Welcome to Love of Place. Most of my work celebrates our connection to the natural world.

My new eco science fiction Knocking on Heaven's Door is just released. A number of early reviewers have been enthusiastic, including the website Geeks of Doom, which makes me smile. Not many people know me as a geek of doom! But I am happy to embrace the complexity of my personality.

I'm also so pleased that Diary of a Citizen Scientist: Chasing Tiger Beetles and Other New Ways of Engaging the World has been awarded the 2016 John Burroughs Medal for Distinguished Nature Writing, as well as the 2014 WILLA Award for Creative Nonfiction from Women Writing the West.

My historical fantasy Teresa of the New World won the 2015 Arizona Authors Association Award for best Children's Literature and was a finalist for the New Mexico/Arizona Book Awards.

These are nice landmarks in a writer's life. I would be writing regardless--but, still, whew. It's good to have some encouragement.

Feel free to contact me at http://www.sharmanaptrussell.com or through my author Facebook page, Sharman Apt Russell.

Saturday, April 16, 2016

Recently I went to New York City to accept the 2016 John Burroughs Medal for Distinguished Nature Writing for Diary of a Citizen Scientist. That involved a short speech and I began with the truth: the award had rendered me speechless. I am such a longtime writing teacher, and when my students say something like that—when they use words like “indescribable” or phrases like “words fail me”—I always say kindly, while secretly rolling my eyes, “Find the words. Try to describe it. That’s why you are a writer.” But the Burroughs Award has been given out since 1926 and its recipients include Aldo Leopold, Rachel Carson, and many other legendary nature writers and to be part of that cultural conversation, that continuous line…well, words failed me. I felt my students’ pain! I felt speechless.

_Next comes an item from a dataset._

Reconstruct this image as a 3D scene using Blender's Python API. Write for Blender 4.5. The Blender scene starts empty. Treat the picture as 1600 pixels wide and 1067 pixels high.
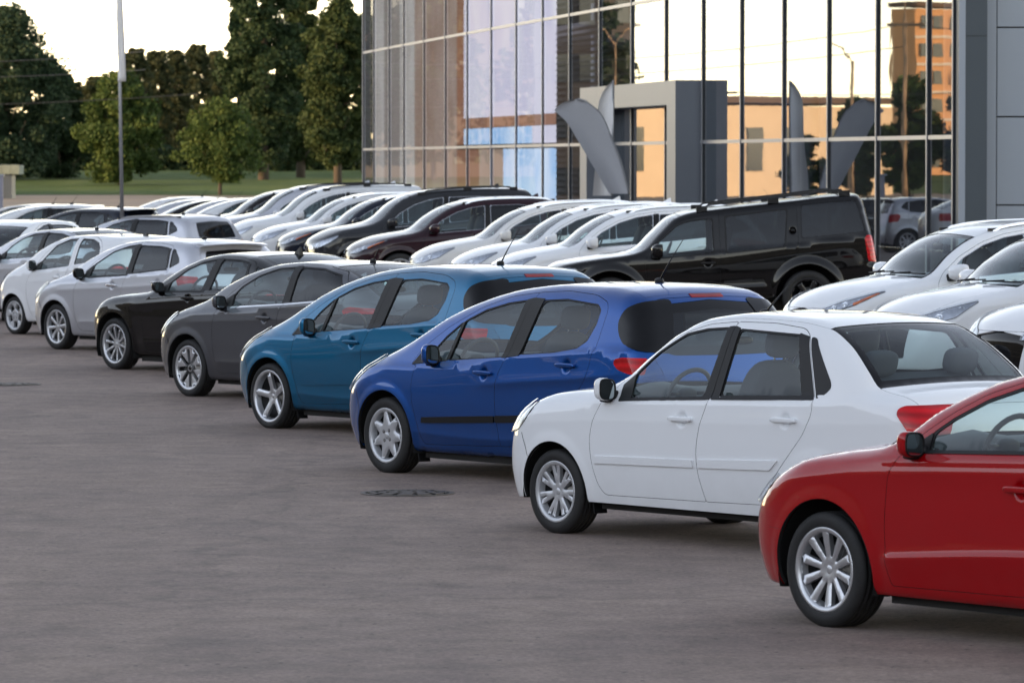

To be honest, speeches—even short ones—are always nerve wracking. As usual, I dreaded those ten minutes, felt just fine in the middle of them, and was relieved when they were over. Unlike a reading, good speeches involve some live theater, the potential for disaster and serendipity. At the end of my speech, I spontaneously spoke about an exchange I had had recently with a friend, Mike Fugagli, a good nature writer himself:

“Once,” my friend said, “I believed the Earth was my mother.”

Yes, I thought, I remember that. We are shaped in our mother’s womb. We drink from her. We eat from her. Every day she nurtures us with so many gifts. She loves us. She loves me.

Then, later in his life, my friend replaced the image of the mother with that of the lover—what he called “matedness.” Yes, I nodded. We have covered the Earth. It would be too easy now to joke about infidelity, estrangement, divorce. Instead I give the metaphor its due: we are the bride of the world, and we are the groom. Our human consciousness, interpenetrated, mated with the Earth.

Next my friend said, “And now I think of the future as our child.”

And this caught at my heart. This made me feel something new. The future is our child.